(Raw records)
============
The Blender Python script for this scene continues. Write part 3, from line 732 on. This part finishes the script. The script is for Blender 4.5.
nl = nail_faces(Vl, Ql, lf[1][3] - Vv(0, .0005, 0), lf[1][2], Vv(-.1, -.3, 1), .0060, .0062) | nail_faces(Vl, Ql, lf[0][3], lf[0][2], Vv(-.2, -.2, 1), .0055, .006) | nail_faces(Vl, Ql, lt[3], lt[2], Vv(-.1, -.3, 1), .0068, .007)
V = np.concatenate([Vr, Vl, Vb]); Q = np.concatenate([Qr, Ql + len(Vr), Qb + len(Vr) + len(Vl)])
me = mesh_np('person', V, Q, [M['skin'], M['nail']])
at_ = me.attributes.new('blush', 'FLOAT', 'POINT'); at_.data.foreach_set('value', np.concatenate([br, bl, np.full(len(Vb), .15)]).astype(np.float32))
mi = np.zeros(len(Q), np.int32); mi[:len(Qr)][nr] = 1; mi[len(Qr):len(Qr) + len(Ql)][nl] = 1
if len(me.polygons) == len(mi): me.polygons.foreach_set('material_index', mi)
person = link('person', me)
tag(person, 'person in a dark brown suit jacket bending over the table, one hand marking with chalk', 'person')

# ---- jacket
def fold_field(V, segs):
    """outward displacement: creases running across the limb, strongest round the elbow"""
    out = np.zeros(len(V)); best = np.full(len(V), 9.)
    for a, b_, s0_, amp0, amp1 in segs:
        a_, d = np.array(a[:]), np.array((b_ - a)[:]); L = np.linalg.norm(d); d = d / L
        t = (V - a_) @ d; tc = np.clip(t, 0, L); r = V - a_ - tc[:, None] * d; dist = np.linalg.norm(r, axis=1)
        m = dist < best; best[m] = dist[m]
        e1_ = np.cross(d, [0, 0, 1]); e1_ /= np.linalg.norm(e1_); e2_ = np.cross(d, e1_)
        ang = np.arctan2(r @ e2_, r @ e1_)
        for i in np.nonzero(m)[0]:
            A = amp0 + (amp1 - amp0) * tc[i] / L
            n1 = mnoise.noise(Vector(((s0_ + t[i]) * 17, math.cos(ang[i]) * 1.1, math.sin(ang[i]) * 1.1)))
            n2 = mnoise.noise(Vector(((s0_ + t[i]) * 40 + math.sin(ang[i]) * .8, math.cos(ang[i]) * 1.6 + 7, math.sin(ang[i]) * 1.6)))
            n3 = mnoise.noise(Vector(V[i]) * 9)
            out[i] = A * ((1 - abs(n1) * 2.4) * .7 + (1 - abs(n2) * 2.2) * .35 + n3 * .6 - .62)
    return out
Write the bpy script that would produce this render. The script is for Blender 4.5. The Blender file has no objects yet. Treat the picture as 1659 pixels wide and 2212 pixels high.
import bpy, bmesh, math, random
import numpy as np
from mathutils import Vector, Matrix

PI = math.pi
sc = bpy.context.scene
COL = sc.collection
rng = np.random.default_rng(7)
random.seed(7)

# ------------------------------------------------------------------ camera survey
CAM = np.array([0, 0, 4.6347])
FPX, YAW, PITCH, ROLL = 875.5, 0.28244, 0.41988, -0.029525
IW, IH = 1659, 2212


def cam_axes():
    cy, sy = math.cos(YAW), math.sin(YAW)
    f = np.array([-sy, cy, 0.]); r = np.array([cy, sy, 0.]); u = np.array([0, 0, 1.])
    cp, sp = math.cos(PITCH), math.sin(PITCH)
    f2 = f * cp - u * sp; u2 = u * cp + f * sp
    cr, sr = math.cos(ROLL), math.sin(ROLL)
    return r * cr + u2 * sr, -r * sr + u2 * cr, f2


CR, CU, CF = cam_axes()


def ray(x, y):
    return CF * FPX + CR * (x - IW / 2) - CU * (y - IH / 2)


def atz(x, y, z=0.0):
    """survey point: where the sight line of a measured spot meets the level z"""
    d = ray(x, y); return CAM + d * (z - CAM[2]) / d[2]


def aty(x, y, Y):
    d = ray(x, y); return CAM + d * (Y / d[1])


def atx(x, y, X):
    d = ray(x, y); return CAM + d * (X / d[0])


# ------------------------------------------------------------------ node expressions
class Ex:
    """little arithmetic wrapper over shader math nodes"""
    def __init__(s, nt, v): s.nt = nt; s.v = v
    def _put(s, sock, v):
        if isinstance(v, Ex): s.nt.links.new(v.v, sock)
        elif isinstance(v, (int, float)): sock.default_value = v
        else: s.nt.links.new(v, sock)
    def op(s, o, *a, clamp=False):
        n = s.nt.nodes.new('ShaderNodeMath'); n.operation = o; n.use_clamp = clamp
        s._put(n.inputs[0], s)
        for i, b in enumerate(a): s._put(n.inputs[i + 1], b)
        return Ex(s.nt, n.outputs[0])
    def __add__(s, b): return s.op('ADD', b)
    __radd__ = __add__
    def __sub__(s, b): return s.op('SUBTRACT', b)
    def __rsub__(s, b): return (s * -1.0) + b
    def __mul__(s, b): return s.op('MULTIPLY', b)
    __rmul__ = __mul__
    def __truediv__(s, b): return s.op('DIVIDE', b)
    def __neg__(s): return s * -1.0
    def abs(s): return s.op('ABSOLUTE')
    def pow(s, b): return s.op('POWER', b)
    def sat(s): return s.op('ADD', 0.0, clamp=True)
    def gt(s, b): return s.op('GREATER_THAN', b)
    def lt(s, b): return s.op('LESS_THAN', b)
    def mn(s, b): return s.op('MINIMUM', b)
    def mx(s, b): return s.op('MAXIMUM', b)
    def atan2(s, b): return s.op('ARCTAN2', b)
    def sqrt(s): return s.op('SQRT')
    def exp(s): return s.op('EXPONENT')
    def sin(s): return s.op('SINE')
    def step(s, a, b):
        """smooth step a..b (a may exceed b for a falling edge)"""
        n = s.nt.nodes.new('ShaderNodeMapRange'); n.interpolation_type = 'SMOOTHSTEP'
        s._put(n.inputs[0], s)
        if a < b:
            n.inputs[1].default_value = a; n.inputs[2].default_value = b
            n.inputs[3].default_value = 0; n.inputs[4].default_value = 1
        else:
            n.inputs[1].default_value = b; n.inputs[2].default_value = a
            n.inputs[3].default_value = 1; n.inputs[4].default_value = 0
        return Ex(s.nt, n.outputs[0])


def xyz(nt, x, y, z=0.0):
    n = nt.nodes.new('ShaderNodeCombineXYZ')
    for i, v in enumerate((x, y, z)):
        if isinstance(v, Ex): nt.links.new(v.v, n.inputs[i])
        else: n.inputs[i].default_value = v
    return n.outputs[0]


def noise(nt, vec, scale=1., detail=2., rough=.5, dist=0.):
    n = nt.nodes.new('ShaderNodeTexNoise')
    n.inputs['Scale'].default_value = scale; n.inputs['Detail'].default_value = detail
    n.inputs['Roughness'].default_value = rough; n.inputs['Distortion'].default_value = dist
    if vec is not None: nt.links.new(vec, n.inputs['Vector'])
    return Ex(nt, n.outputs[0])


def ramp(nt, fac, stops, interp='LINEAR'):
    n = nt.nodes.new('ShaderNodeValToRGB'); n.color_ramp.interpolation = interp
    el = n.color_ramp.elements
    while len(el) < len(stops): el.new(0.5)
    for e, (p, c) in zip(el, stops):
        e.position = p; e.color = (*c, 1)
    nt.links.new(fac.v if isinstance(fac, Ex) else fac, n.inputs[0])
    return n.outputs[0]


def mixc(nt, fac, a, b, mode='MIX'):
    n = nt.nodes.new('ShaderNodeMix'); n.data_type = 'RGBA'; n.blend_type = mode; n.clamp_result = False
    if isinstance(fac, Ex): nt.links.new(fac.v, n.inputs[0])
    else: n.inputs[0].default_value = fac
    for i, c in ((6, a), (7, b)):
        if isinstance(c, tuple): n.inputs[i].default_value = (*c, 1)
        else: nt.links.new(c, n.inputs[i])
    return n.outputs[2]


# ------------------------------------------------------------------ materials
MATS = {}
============
What is needed: Set down, exactly and alone, the run of lines from the line that has "Write the bpy" to the line that has "d = ray(x, y); return CAM + d * (Y".

Answer for this exercise:
Write the bpy script that would produce this render. The script is for Blender 4.5. The Blender file has no objects yet. Treat the picture as 1659 pixels wide and 2212 pixels high.
import bpy, bmesh, math, random
import numpy as np
from mathutils import Vector, Matrix

PI = math.pi
sc = bpy.context.scene
COL = sc.collection
rng = np.random.default_rng(7)
random.seed(7)

# ------------------------------------------------------------------ camera survey
CAM = np.array([0, 0, 4.6347])
FPX, YAW, PITCH, ROLL = 875.5, 0.28244, 0.41988, -0.029525
IW, IH = 1659, 2212


def cam_axes():
    cy, sy = math.cos(YAW), math.sin(YAW)
    f = np.array([-sy, cy, 0.]); r = np.array([cy, sy, 0.]); u = np.array([0, 0, 1.])
    cp, sp = math.cos(PITCH), math.sin(PITCH)
    f2 = f * cp - u * sp; u2 = u * cp + f * sp
    cr, sr = math.cos(ROLL), math.sin(ROLL)
    return r * cr + u2 * sr, -r * sr + u2 * cr, f2


CR, CU, CF = cam_axes()


def ray(x, y):
    return CF * FPX + CR * (x - IW / 2) - CU * (y - IH / 2)


def atz(x, y, z=0.0):
    """survey point: where the sight line of a measured spot meets the level z"""
    d = ray(x, y); return CAM + d * (z - CAM[2]) / d[2]


def aty(x, y, Y):
    d = ray(x, y); return CAM + d * (Y / d[1])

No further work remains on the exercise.